If a sheriff finds that a landowner is interfering with public access rights in contravention of their duties under the 2003 Act the other party may seek supplementary orders against the landowner to prevent continuing breach. Orders of specific implement (specific performance) or interdict (injunction) could also be sought against the landowner. These remedies are discretionary in nature and are a matter for the sheriff to determine depending on the facts of each case.

Rights of Way and other public rights

The Act does not affect existing public rights of way. In Scotland, it is possible for a route to become a public right of way when it connects two public places, follows a defined route, and has been used openly and peaceably, without challenge for 20 years.
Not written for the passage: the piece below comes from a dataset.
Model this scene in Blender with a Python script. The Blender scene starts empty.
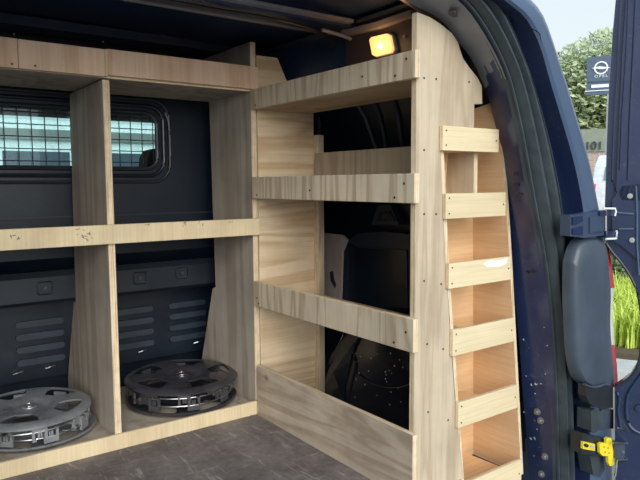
import bpy, bmesh, math, random
from mathutils import Vector, Matrix
random.seed(7)
S = bpy.context.scene
C = S.collection
# ------------------------------------------------------------------ camera
# van axes: +X across to the right side wall, +Y forward to the bulkhead, Z up
RX = Vector((0.80588441, 0.05830202, -0.58919538))
RY = Vector((-0.59204209, 0.06919973, -0.80293061))
RZ = RX.cross(RY).normalized()
CAM = Vector((0, 0, 0.86)); FPX = 626.567
cd = bpy.data.cameras.new('camera'); cam = bpy.data.objects.new('camera', cd); C.objects.link(cam)
m3 = Matrix((RX, RY, RZ)); cam.matrix_world = Matrix.Translation(CAM) @ m3.to_4x4()
cd.sensor_width = 36; cd.lens = FPX * 36 / 640; cd.clip_start = 0.02; cd.clip_end = 500
S.camera = cam
# ------------------------------------------------------------------ light and exposure
S.view_settings.view_transform = 'Standard'; S.view_settings.look = 'None'
S.view_settings.exposure = 0.20; S.view_settings.gamma = 1.0; S.view_settings.use_curve_mapping = False
w = bpy.data.worlds.new('overcast_sky'); S.world = w; w.use_nodes = True
wn = w.node_tree.nodes; wl = w.node_tree.links; wn.clear()
wo = wn.new('ShaderNodeOutputWorld'); wb = wn.new('ShaderNodeBackground')
tc = wn.new('ShaderNodeTexCoord'); sx = wn.new('ShaderNodeSeparateXYZ'); cr = wn.new('ShaderNodeValToRGB')
nz = wn.new('ShaderNodeTexNoise'); nz.inputs['Scale'].default_value = 2.2; nz.inputs['Detail'].default_value = 4
ad = wn.new('ShaderNodeMath'); ad.operation = 'MULTIPLY_ADD'; ad.inputs[1].default_value = 0.25
wl.new(tc.outputs['Generated'], sx.inputs[0]); wl.new(tc.outputs['Generated'], nz.inputs['Vector'])
wl.new(nz.outputs['Fac'], ad.inputs[0]); wl.new(sx.outputs['Z'], ad.inputs[2]); wl.new(ad.outputs[0], cr.inputs[0])
cr.color_ramp.elements[0].position = 0.0; cr.color_ramp.elements[0].color = (0.80, 0.93, 0.96, 1)
cr.color_ramp.elements[1].position = 0.6; cr.color_ramp.elements[1].color = (0.70, 0.86, 0.98, 1)
e = cr.color_ramp.elements.new(0.25); e.color = (0.88, 0.97, 1.0, 1)
wb.inputs['Strength'].default_value = 0.86
wl.new(cr.outputs[0], wb.inputs['Color']); wl.new(wb.outputs[0], wo.inputs[0])
sd = bpy.data.lights.new('hazy_sun', 'SUN'); sd.energy = 2.9; sd.angle = math.radians(50); sd.color = (1.0, 0.96, 0.90)
so = bpy.data.objects.new('hazy_sun', sd); C.objects.link(so)
so.rotation_euler = Vector((-0.35, -1.0, 0.45)).to_track_quat('Z', 'Y').to_euler()

def ray(px, py):
    c = Vector((px - 320, -(py - 240), -FPX)); return Vector((RX.dot(c), RY.dot(c), RZ.dot(c)))
def W(px, py, ax, val):                       # photograph pixel -> point on a real plane of the van
    d = ray(px, py); t = (val - CAM[ax]) / d[ax]; return CAM + d * t

# ------------------------------------------------------------------ materials
def nm(name):
    m = bpy.data.materials.new(name); m.use_nodes = True
    n = m.node_tree.nodes; return m, n, m.node_tree.links, n['Principled BSDF']
def mapping(n, l, scale, rnd=True):
    tc = n.new('ShaderNodeTexCoord'); mp = n.new('ShaderNodeMapping'); mp.inputs['Scale'].default_value = scale
    l.new(tc.outputs['Object'], mp.inputs['Vector'])
    if rnd:
        oi = n.new('ShaderNodeObjectInfo'); k = n.new('ShaderNodeMath'); k.operation = 'MULTIPLY'; k.inputs[1].default_value = 37
        l.new(oi.outputs['Random'], k.inputs[0]); l.new(k.outputs[0], mp.inputs['Location'])
    return mp
def noise(n, l, vec, sc, det=4, rough=.55, dist=0):
    t = n.new('ShaderNodeTexNoise'); t.inputs['Scale'].default_value = sc; t.inputs['Detail'].default_value = det
    t.inputs['Roughness'].default_value = rough; t.inputs['Distortion'].default_value = dist
    l.new(vec, t.inputs['Vector']); return t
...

Such rights of way operate independently of the statutory access rights.

In some cases, statutory access rights and common law rights exist together, not always happily. The 2003 Act includes rights of access to the foreshore, for example, but there are also common law rights to the foreshore which are more extensive than the 2003 Act rights. 

While public access rights under the 2003 Act do not allow hunting, fishing or shooting, or use of a motorised vehicle or vessel (other than for disabled use) and there is no right to be on land to take away anything for commercial purposes or for profit, the common law appears to permit these actions on the foreshore (although the extent of the common law rights is unclear). So while the 2003 Act has gone a considerable way to clarifying the public's right to be on land belonging to others, there are still aspects of general rights of access taking that would benefit from further statutory clarification.

The content of this article is intended to provide a general guide to the subject matter. Specialist advice should be sought about your specific circumstances.